**Task directions**
Omit the pictures and print exactly the lines of the listing below, starting at the first and ending at the line containing "SC.camera = cam".

--- Begin Source material ---

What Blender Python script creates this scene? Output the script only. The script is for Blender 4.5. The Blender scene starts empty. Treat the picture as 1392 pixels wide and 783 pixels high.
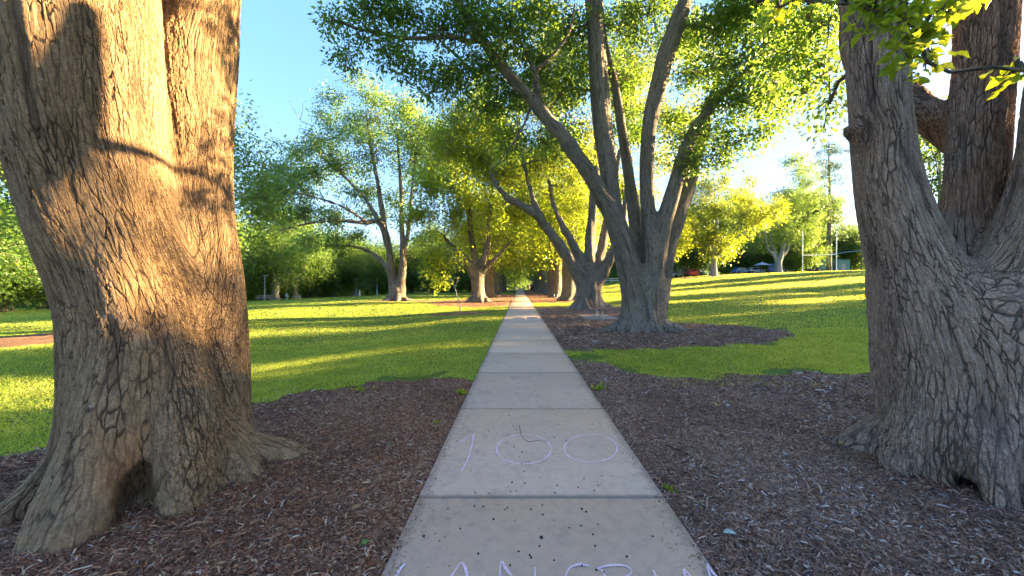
import bpy, math, random
import numpy as np
from mathutils import Vector, Matrix, Euler

# ------------------------------------------------------------------ camera, light, exposure
SC = bpy.context.scene
COL = SC.collection
EYE = 1.55
SUN_AZ = math.radians(77)      # clockwise from +Y (the direction of the path)
SUN_EL = math.radians(13)

cam_d = bpy.data.cameras.new('camera')
cam = bpy.data.objects.new('camera', cam_d); COL.objects.link(cam)
cam.location = (0, 0, EYE); cam.rotation_euler = (math.radians(90), 0, 0)
cam_d.sensor_width = 36; cam_d.lens = 490 / 1392 * 36
cam_d.shift_x = -10 / 1392; cam_d.shift_y = -3.5 / 1392
cam_d.clip_start = 0.05; cam_d.clip_end = 5000
SC.camera = cam

W = bpy.data.worlds.new('World'); SC.world = W; W.use_nodes = True
wn = W.node_tree.nodes; wn.clear()
wo = wn.new('ShaderNodeOutputWorld'); wb = wn.new('ShaderNodeBackground'); sky = wn.new('ShaderNodeTexSky')
sky.sky_type = 'NISHITA'; sky.sun_disc = False
sky.sun_elevation = SUN_EL; sky.sun_rotation = SUN_AZ
sky.air_density = 1.0; sky.dust_density = 0.6; sky.ozone_density = 3.6
wb.inputs[1].default_value = 0.12
hs = wn.new('ShaderNodeHueSaturation'); hs.inputs['Saturation'].default_value = 1.85; hs.inputs['Value'].default_value = 0.39; hs.inputs['Hue'].default_value = 0.52
gm_ = wn.new('ShaderNodeGamma'); gm_.inputs[1].default_value = 0.38; W.node_tree.links.new(sky.outputs[0], gm_.inputs[0])
W.node_tree.links.new(gm_.outputs[0], hs.inputs['Color']); W.node_tree.links.new(hs.outputs[0], wb.inputs[0]); W.node_tree.links.new(wb.outputs[0], wo.inputs[0])

sl = bpy.data.lights.new('sun', 'SUN'); sl.energy = 2.2; sl.angle = math.radians(0.6); sl.color = (1.0, 0.745, 0.37)
so = bpy.data.objects.new('sun', sl); COL.objects.link(so)
sdir = Vector((math.sin(SUN_AZ) * math.cos(SUN_EL), math.cos(SUN_AZ) * math.cos(SUN_EL), math.sin(SUN_EL)))
so.rotation_euler = sdir.to_track_quat('Z', 'Y').to_euler(); so.location = (30, 10, 30)

SC.view_settings.view_transform = 'Standard'; SC.view_settings.look = 'None'
SC.view_settings.exposure = 4.8; SC.view_settings.gamma = 1.0; SC.view_settings.use_curve_mapping = False
SC.render.engine = 'CYCLES'
SC.cycles.use_denoising = True
SC.cycles.use_adaptive_sampling = True; SC.cycles.adaptive_threshold = 0.04; SC.cycles.use_light_tree = False
SC.cycles.max_bounces = 4; SC.cycles.diffuse_bounces = 2; SC.cycles.glossy_bounces = 2
SC.cycles.transmission_bounces = 3; SC.cycles.transparent_max_bounces = 8
SC.cycles.sample_clamp_indirect = 6

RNG = np.random.default_rng(7)
random.seed(7)

# ------------------------------------------------------------------ terrain height
def sstep(a, b, x):
    t = np.clip((np.asarray(x, float) - a) / (b - a), 0, 1)
    return t * t * (3 - 2 * t)
def H(x, y):
    x = np.asarray(x, float); y = np.asarray(y, float)
    r = np.clip((y - 5) / 50, 0, 1) + np.clip(y - 55, 0, 80) * 0.004
    r = np.where(y < 5, 0, r) + 0.10 * sstep(12, 40, x) * (y < 400)
    xr = np.clip(x - 4, 0, None)
    hr = 4.1 * (1 - np.exp(-xr / 25)) * r
    hl = -0.035 * np.clip(-x - 15, 0, 90)
    near = -0.45 * sstep(1.2, 7.5, -x) * (1 - sstep(14, 30, y)) * sstep(-2, 6, y)
    un = 0.03 * np.sin(x * 0.7 + 1.3) * np.sin(y * 0.53) * sstep(1.3, 4, np.abs(x - 0.16))
    return hr + hl + near + un
def hz(x, y): return float(H(x, y))
def P(px, py, Y):
    return ((px - 706) / 490 * Y, Y, EYE - (py - 388) / 490 * Y)

# ------------------------------------------------------------------ mesh helpers
def mesh_np(name, verts, faces, mats=(), smooth=False, fattr=None, vattr=None, mat_idx=None):
    """faces: one (F,n) array or a list of such arrays"""
    if not isinstance(faces, (list, tuple)): faces = [faces]
    faces = [np.asarray(f, dtype=np.int64) for f in faces if len(f)]
    me = bpy.data.meshes.new(name)
    verts = np.asarray(verts, dtype=np.float32)
    me.vertices.add(len(verts)); me.vertices.foreach_set('co', verts.ravel())
    nl = sum(f.size for f in faces); nf = sum(len(f) for f in faces)
    me.loops.add(nl); me.polygons.add(nf)
    me.loops.foreach_set('vertex_index', np.concatenate([f.ravel() for f in faces]).astype(np.int32))
    tot = np.concatenate([np.full(len(f), f.shape[1]) for f in faces])
    st = np.concatenate([[0], np.cumsum(tot)[:-1]])
    me.polygons.foreach_set('loop_start', st.astype(np.int32))
    if smooth: me.polygons.foreach_set('use_smooth', np.ones(nf, dtype=bool))
    if mat_idx is not None: me.polygons.foreach_set('material_index', np.asarray(mat_idx, dtype=np.int32))
    me.update(calc_edges=True)
    for k, a in (fattr or {}).items():
        at = me.attributes.new(k, 'FLOAT', 'FACE'); at.data.foreach_set('value', np.asarray(a, dtype=np.float32))
    for k, a in (vattr or {}).items():
        at = me.attributes.new(k, 'FLOAT_VECTOR', 'POINT'); at.data.foreach_set('vector', np.asarray(a, dtype=np.float32).ravel())
    for m in mats: me.materials.append(m)
    return me
def link(name, me, parent=None):
    o = bpy.data.objects.new(name, me); COL.objects.link(o)
    if parent is not None: o.parent = parent
    return o
def tag(o, label=None, cat=None, group=None, kind=None):
    if label: o['label'] = label
    if cat: o['category'] = cat
    if group: o['group'] = group
    if kind: o['kind'] = kind
    return o
def empty(name, loc, rz=0):
    o = bpy.data.objects.new(name, None); COL.objects.link(o)
    o.location = loc; o.rotation_euler = (0, 0, rz); o.empty_display_size = 0.2
    return o
def copy_tree(o, parent=None):
    c = o.copy(); COL.objects.link(c)
    if parent is not None: c.parent = parent
    for ch in list(o.children): copy_tree(ch, c)
    return c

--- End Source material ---

**Written response**
What Blender Python script creates this scene? Output the script only. The script is for Blender 4.5. The Blender scene starts empty. Treat the picture as 1392 pixels wide and 783 pixels high.
import bpy, math, random
import numpy as np
from mathutils import Vector, Matrix, Euler

# ------------------------------------------------------------------ camera, light, exposure
SC = bpy.context.scene
COL = SC.collection
EYE = 1.55
SUN_AZ = math.radians(77)      # clockwise from +Y (the direction of the path)
SUN_EL = math.radians(13)

cam_d = bpy.data.cameras.new('camera')
cam = bpy.data.objects.new('camera', cam_d); COL.objects.link(cam)
cam.location = (0, 0, EYE); cam.rotation_euler = (math.radians(90), 0, 0)
cam_d.sensor_width = 36; cam_d.lens = 490 / 1392 * 36
cam_d.shift_x = -10 / 1392; cam_d.shift_y = -3.5 / 1392
cam_d.clip_start = 0.05; cam_d.clip_end = 5000
SC.camera = cam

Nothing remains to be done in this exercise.